Please output the lines shown below exactly as they appear.

— Begin —

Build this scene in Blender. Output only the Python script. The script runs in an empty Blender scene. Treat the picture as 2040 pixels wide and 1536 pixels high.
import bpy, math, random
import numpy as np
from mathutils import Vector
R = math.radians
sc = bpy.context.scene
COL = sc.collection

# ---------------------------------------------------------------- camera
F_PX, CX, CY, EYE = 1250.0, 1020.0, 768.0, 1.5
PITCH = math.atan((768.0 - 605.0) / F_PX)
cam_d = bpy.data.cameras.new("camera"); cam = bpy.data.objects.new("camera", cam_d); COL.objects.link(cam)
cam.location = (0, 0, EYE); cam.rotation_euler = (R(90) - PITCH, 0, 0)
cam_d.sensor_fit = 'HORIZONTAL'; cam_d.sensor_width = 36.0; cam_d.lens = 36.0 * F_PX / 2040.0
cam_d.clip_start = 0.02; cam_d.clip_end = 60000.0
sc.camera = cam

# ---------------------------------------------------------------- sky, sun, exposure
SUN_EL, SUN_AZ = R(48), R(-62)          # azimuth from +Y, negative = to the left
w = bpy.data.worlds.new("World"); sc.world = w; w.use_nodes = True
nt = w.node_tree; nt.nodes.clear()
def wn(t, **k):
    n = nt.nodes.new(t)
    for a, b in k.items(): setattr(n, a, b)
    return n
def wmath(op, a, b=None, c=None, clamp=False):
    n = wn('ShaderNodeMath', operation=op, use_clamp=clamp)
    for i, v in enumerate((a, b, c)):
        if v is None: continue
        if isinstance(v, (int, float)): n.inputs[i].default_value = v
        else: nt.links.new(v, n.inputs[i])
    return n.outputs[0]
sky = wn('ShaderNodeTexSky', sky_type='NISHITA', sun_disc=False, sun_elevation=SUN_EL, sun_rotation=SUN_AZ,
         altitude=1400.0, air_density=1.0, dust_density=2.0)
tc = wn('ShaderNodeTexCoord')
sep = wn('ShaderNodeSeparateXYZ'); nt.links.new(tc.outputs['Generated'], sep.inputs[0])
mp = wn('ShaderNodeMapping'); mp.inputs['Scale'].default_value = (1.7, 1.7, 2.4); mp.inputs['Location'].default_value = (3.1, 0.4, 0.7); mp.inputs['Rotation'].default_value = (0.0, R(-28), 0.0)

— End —

Reply to the task |
Build this scene in Blender. Output only the Python script. The script runs in an empty Blender scene. Treat the picture as 2040 pixels wide and 1536 pixels high.
import bpy, math, random
import numpy as np
from mathutils import Vector
R = math.radians
sc = bpy.context.scene
COL = sc.collection

# ---------------------------------------------------------------- camera
F_PX, CX, CY, EYE = 1250.0, 1020.0, 768.0, 1.5
PITCH = math.atan((768.0 - 605.0) / F_PX)
cam_d = bpy.data.cameras.new("camera"); cam = bpy.data.objects.new("camera", cam_d); COL.objects.link(cam)
cam.location = (0, 0, EYE); cam.rotation_euler = (R(90) - PITCH, 0, 0)
cam_d.sensor_fit = 'HORIZONTAL'; cam_d.sensor_width = 36.0; cam_d.lens = 36.0 * F_PX / 2040.0
cam_d.clip_start = 0.02; cam_d.clip_end = 60000.0
sc.camera = cam

# ---------------------------------------------------------------- sky, sun, exposure
SUN_EL, SUN_AZ = R(48), R(-62)          # azimuth from +Y, negative = to the left
w = bpy.data.worlds.new("World"); sc.world = w; w.use_nodes = True
nt = w.node_tree; nt.nodes.clear()
def wn(t, **k):
    n = nt.nodes.new(t)
    for a, b in k.items(): setattr(n, a, b)
    return n
def wmath(op, a, b=None, c=None, clamp=False):
    n = wn('ShaderNodeMath', operation=op, use_clamp=clamp)
    for i, v in enumerate((a, b, c)):
        if v is None: continue
        if isinstance(v, (int, float)): n.inputs[i].default_value = v
        else: nt.links.new(v, n.inputs[i])
    return n.outputs[0]
sky = wn('ShaderNodeTexSky', sky_type='NISHITA', sun_disc=False, sun_elevation=SUN_EL, sun_rotation=SUN_AZ,
         altitude=1400.0, air_density=1.0, dust_density=2.0)
tc = wn('ShaderNodeTexCoord')
sep = wn('ShaderNodeSeparateXYZ'); nt.links.new(tc.outputs['Generated'], sep.inputs[0])
mp = wn('ShaderNodeMapping'); mp.inputs['Scale'].default_value = (1.7, 1.7, 2.4); mp.inputs['Location'].default_value = (3.1, 0.4, 0.7); mp.inputs['Rotation'].default_value = (0.0, R(-28), 0.0)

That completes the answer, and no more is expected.